Article publié dans le journal La Presse le 2 juillet 2008 et sur cyberpresse.ca
Frédérick Lavoie
La Presse
Collaboration spéciale
Moscou
Quatre attentats en deux jours, accusations de «terrorisme d'État»: la tension monte dans la république autoproclamée d'Abkhazie, point central de la lutte d'influence que se livrent la Géorgie pro-occidentale et la Russie dans le Caucase.
Dimanche, le centre-ville de Gagra a été réveillé par deux explosions qui ont blessé six femmes. Cette station balnéaire très prisée de la mer Noire se trouve à quelque kilomètres à peine de la frontière russe et des futures installations olympiques des Jeux d'hiver de Sotchi 2014.
Lundi, deux autres bombes ont explosé dans le marché central de la capitale Soukhoumi, blessant six autres civils, dont un touriste russe.
Le président abkhaze Serguei Bagapch a tôt fait d'accuser les services secrets géorgiens d'avoir commandité ces attentats, dénonçant un «terrorisme d'État».
Le gouvernement géorgien du pro-américain Mikheïl Saakachvili a catégoriquement nié les accusations, avançant que les auteurs sont plus probablement liés au crime organisé abkhaze.
En entrevue téléphonique avec La Presse, le vice-ministre des Affaires étrangères abkhaze Maxim Goundja se montre plus nuancé que son président. «Nous n'avons pas de preuves pour l'instant (contre les Géorgiens), reconnaît-il. Nous ne faisons que regarder la situation objectivement. Ceux qui ont commis ces attentats ont intérêt à ce que nous ayons moins de touristes», dit-il, soulignant que l'économie abkhaze repose essentiellement sur le tourisme et l'agriculture.
M. Goundja rappelle que des attentats similaires ont été commis à plusieurs reprises sur le territoire abkhaze depuis son indépendance de facto, après la guerre de sécession de 1992-1993 contre la Géorgie. Dans certains cas, les autorités abkhazes affirmaient tenir des preuves que les personnes arrêtées étaient des agents géorgiens.
Hier, l'Abkhazie a complètement verrouillé sa frontière avec la Géorgie, déjà très difficile d'accès.

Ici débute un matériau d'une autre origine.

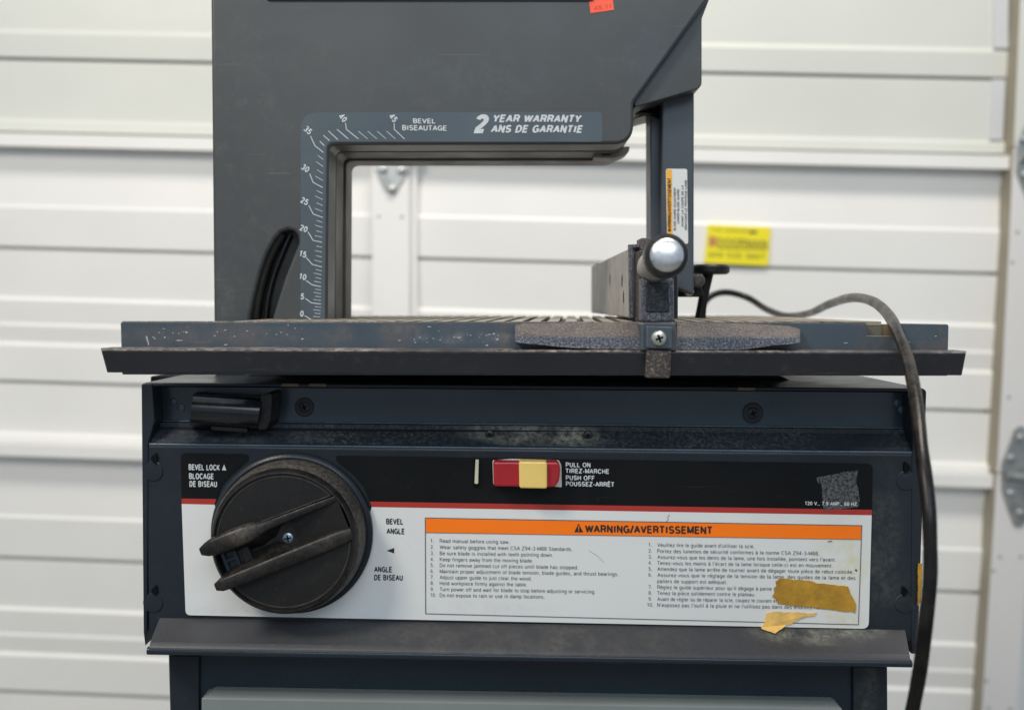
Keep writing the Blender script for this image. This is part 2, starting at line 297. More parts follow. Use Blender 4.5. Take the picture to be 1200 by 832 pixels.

Au cours des dernières semaines, des incidents entre les forces de maintien de la paix russes qui y sont postés et les soldats géorgiens avaient déjà fait craindre des violences.
Mais les dommages à la fragile économie abkhaze sont déjà faits, déplore Maxim Goundja. «Plusieurs touristes russes ont déjà annulé leur séjour chez nous.»
Jeu géopolitique
De facto indépendante, l'Abkhazie n'est reconnue par aucun État, même pas la Russie, son seul allié économique et militaire.
L'indépendance du Kosovo en février et l'intention de la Géorgie de joindre prochainement l'OTAN, deux choses auxquelles s'oppose férocement Moscou, ont poussé la Russie à raffermir ses liens avec l'Abkhazie sécessionniste.
Dans cette lutte géopolitique, les autorités de la petite république indépendantiste ne jouent pratiquement qu'un rôle de figuration, souligne Marina Elbakidze, analyste de conflits à l'Institut du Caucase pour la paix, la démocratie et le développement. «La Géorgie croit que c'est avec la Russie qu'elle doit régler ce conflit» pour rétablir son intégrité territoriale.
Abkhazie
- Population: environ 250 000 habitants (plus de 90% ont la citoyenneté russe)
- Géographie: 8600 km2, longeant la côte est de la mer Noire.